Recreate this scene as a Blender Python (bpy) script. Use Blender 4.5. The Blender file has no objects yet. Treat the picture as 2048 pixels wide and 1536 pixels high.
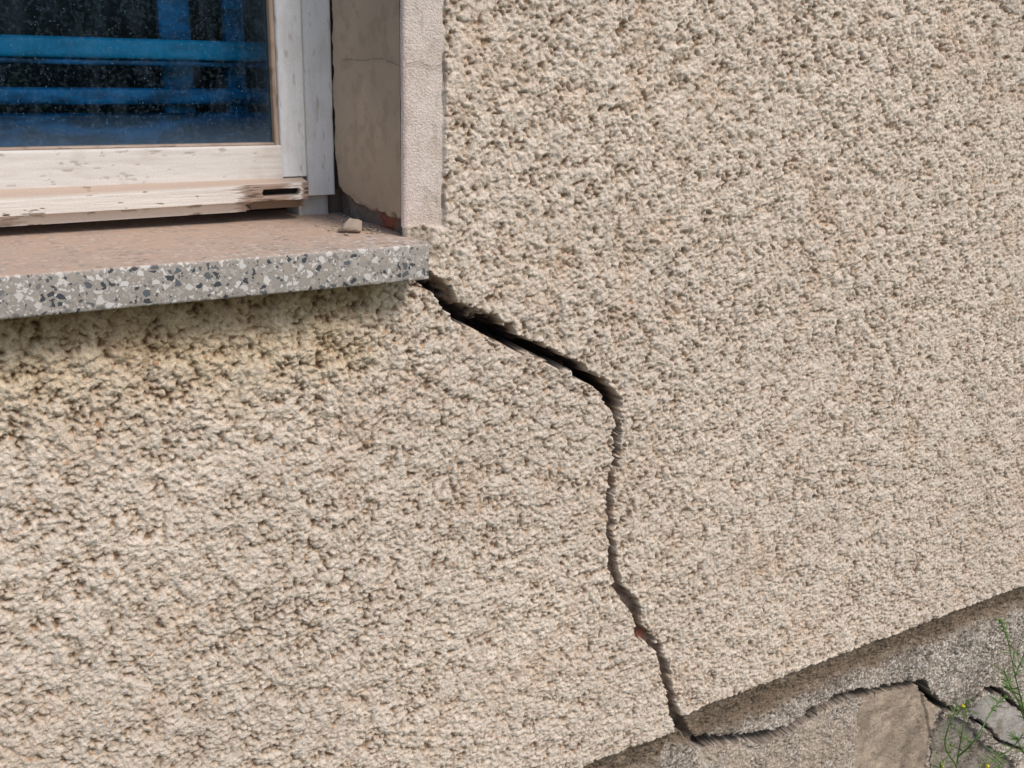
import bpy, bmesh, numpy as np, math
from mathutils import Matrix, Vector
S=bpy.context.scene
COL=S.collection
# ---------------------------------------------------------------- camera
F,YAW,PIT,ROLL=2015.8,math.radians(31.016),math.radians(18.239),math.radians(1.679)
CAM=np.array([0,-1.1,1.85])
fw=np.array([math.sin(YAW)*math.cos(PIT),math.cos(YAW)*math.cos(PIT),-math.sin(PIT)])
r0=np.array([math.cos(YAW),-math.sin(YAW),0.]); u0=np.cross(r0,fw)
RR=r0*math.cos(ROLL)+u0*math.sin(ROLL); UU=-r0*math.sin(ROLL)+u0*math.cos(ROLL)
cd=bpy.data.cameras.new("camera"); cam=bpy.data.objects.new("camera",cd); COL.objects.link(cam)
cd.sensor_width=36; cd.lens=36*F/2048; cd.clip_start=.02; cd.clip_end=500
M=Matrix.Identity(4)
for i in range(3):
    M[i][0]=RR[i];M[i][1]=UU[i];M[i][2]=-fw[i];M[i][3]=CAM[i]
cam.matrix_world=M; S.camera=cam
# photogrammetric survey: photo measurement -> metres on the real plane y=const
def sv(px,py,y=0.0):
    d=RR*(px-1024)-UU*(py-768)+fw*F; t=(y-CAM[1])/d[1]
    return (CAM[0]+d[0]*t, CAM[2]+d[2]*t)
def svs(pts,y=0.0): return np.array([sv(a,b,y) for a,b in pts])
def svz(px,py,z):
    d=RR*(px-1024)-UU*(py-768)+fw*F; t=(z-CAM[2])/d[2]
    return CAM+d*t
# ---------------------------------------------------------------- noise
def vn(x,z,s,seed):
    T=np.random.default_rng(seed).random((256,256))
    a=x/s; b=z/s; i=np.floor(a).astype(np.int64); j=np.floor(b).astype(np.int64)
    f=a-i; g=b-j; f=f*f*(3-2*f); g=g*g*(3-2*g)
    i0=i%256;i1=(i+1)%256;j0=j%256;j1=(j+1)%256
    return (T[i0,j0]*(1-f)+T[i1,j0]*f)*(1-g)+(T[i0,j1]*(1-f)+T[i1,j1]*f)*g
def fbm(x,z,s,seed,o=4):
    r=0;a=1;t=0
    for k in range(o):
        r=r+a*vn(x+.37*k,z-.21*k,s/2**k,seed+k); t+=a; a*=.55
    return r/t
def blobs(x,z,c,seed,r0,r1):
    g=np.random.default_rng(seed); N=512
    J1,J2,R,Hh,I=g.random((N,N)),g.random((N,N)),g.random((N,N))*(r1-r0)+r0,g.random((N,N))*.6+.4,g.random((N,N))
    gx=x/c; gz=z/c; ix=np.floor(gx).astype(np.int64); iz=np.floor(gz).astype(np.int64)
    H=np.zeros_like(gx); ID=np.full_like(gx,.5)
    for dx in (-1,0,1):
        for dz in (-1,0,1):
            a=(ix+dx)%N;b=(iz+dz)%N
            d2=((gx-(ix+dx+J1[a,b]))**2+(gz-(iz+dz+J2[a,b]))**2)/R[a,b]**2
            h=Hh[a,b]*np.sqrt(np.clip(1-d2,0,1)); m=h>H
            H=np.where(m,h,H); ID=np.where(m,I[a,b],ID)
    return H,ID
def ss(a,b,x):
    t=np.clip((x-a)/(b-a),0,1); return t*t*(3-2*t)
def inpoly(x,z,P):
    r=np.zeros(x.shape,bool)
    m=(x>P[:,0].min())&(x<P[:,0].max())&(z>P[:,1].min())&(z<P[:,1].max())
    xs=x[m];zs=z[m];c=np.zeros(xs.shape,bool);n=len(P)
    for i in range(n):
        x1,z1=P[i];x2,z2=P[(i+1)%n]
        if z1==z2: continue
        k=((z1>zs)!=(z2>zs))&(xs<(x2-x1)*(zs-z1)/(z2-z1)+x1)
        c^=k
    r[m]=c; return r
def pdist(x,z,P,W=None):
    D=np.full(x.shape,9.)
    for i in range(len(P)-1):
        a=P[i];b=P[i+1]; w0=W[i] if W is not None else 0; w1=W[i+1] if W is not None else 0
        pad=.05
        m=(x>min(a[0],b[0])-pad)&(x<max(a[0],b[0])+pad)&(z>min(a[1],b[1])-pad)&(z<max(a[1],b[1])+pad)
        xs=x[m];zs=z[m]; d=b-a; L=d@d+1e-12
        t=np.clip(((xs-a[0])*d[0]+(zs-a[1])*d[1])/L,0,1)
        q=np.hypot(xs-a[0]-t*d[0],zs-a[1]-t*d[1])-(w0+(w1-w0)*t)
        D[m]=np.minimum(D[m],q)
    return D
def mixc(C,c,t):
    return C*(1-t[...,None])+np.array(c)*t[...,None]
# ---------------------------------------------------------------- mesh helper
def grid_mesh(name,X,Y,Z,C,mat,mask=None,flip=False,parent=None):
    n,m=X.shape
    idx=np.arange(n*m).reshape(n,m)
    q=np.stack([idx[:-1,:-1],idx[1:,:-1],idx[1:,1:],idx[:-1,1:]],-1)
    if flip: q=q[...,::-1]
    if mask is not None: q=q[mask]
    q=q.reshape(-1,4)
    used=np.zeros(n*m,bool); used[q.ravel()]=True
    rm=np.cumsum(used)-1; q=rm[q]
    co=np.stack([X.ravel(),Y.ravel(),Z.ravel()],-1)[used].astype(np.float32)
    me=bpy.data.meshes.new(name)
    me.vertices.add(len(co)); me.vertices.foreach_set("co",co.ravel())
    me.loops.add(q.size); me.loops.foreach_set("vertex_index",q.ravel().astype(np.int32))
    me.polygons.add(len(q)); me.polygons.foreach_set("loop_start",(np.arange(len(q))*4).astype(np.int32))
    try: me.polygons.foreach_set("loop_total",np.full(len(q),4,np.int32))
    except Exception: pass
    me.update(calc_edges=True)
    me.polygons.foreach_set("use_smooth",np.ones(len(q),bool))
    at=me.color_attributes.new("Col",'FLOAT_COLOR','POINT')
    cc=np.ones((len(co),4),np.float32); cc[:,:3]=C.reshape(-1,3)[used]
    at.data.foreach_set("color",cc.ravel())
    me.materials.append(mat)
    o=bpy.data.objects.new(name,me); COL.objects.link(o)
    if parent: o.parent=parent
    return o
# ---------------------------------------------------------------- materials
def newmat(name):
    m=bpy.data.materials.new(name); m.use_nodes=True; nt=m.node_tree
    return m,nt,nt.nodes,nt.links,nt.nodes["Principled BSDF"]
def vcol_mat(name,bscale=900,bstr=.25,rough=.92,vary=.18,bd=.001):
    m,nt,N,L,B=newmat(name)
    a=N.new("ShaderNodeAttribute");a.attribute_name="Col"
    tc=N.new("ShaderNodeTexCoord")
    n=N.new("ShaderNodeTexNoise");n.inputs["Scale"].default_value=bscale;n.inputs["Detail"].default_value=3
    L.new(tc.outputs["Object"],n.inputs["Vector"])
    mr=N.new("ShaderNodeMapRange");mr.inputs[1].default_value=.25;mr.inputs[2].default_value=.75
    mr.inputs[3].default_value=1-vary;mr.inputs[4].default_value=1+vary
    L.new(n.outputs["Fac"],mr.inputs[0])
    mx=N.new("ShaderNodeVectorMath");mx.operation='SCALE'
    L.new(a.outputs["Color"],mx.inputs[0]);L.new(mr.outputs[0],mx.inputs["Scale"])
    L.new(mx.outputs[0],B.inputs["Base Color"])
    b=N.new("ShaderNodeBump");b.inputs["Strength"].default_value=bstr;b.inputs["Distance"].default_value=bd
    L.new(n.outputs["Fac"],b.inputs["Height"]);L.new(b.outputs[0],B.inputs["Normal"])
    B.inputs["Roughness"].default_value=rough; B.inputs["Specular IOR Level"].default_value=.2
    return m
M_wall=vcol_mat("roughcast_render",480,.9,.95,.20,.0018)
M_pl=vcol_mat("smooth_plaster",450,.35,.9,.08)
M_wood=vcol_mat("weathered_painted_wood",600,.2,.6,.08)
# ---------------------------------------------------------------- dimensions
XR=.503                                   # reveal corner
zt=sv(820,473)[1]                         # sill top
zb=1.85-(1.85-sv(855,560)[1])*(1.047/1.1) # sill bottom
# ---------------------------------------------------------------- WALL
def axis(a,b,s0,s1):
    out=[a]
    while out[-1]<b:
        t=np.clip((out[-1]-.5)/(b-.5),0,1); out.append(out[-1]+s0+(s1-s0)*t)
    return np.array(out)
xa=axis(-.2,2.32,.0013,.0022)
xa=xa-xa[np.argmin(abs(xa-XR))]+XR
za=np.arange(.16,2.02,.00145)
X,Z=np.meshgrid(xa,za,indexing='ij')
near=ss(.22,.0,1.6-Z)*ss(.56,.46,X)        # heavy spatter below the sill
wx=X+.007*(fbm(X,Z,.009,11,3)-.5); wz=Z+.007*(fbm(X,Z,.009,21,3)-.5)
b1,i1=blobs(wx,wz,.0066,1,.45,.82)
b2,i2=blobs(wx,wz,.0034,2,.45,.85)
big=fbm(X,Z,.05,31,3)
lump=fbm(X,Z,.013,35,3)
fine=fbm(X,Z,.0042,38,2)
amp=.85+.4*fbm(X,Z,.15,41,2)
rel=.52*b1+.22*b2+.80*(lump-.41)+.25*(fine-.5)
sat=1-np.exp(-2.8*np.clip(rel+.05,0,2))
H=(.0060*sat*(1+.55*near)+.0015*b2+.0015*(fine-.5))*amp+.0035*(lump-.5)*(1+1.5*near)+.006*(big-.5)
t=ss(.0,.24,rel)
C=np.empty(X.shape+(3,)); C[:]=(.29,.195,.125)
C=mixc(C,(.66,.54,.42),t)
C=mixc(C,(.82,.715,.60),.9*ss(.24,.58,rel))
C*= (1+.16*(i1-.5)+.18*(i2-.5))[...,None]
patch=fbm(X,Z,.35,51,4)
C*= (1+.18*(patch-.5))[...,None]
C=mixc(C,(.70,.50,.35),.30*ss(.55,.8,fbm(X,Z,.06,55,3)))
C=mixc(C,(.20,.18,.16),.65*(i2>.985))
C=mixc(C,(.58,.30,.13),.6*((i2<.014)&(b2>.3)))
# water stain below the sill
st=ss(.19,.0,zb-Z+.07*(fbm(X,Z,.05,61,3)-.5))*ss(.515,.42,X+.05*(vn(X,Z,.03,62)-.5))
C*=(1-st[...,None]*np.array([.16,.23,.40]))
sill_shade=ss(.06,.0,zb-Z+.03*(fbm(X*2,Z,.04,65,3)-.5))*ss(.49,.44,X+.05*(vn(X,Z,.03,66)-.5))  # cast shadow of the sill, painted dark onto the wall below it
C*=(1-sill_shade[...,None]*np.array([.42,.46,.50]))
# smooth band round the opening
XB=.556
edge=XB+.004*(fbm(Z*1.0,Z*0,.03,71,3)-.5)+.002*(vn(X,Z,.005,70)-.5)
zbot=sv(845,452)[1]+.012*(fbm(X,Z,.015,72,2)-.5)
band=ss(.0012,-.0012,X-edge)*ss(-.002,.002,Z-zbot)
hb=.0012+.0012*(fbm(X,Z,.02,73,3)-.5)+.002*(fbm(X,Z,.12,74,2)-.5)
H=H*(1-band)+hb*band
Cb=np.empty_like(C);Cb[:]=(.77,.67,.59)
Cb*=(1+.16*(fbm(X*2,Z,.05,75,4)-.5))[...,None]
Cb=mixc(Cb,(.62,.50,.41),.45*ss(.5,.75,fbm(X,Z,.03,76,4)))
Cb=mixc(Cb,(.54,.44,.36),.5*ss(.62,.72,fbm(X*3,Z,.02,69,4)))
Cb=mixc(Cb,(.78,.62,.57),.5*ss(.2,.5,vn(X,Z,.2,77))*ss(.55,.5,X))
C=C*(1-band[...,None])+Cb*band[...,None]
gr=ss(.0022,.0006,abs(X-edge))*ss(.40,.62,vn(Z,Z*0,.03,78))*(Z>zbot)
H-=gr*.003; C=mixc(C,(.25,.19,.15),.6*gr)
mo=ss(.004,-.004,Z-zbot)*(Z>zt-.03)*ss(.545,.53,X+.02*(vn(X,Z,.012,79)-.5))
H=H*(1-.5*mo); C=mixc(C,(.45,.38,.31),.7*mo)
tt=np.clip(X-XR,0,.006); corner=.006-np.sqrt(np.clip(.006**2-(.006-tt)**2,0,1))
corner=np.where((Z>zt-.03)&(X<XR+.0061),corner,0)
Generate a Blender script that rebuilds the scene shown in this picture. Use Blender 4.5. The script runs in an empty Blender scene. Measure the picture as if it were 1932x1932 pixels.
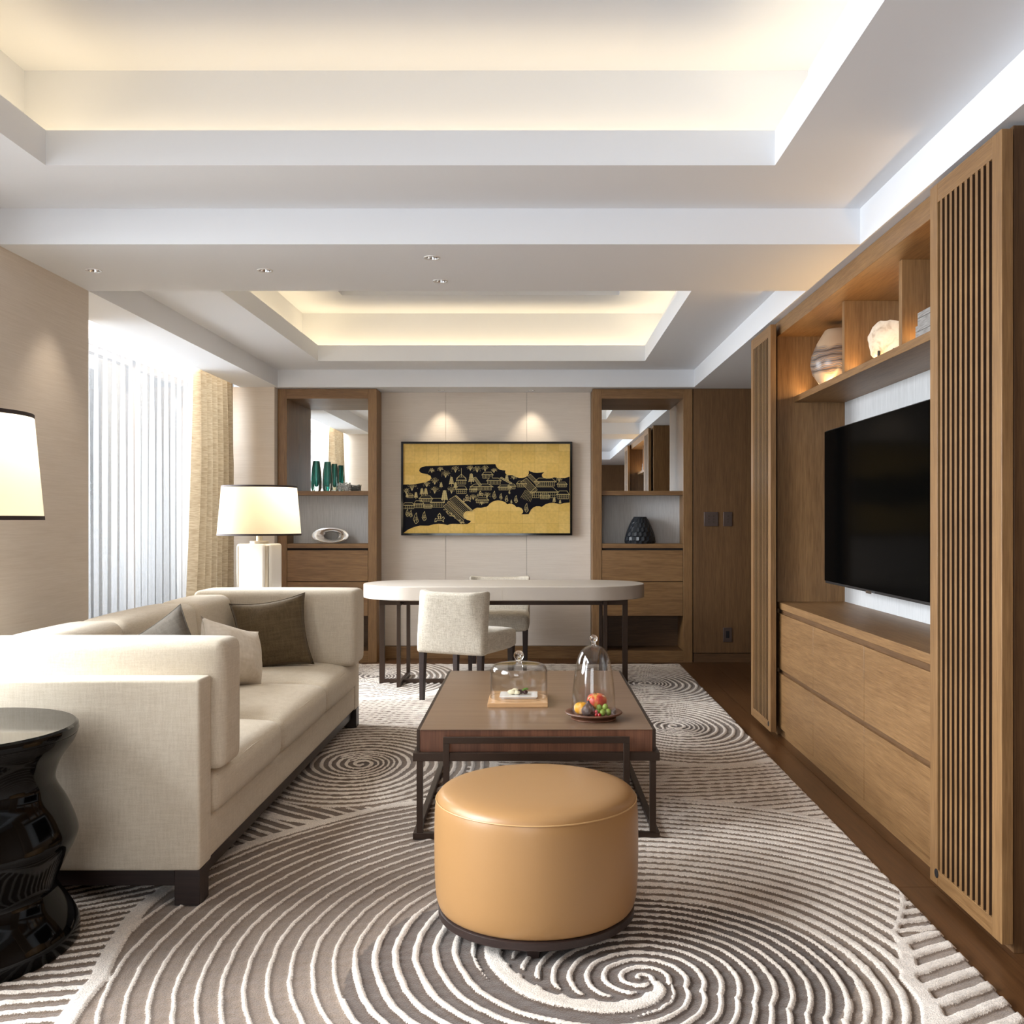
----------
**Required task**:
In the data above, find the line that contains "C=np.empty(X.shape+(3,)); C[:]=(.29,.195,.125)" and the line that contains "# water stain below the sill". Repeat exactly those lines and every line between them, and only those.

**Task result**:
C=np.empty(X.shape+(3,)); C[:]=(.29,.195,.125)
C=mixc(C,(.66,.54,.42),t)
C=mixc(C,(.82,.715,.60),.9*ss(.24,.58,rel))
C*= (1+.16*(i1-.5)+.18*(i2-.5))[...,None]
patch=fbm(X,Z,.35,51,4)
C*= (1+.18*(patch-.5))[...,None]
C=mixc(C,(.70,.50,.35),.30*ss(.55,.8,fbm(X,Z,.06,55,3)))
C=mixc(C,(.20,.18,.16),.65*(i2>.985))
C=mixc(C,(.58,.30,.13),.6*((i2<.014)&(b2>.3)))
# water stain below the sill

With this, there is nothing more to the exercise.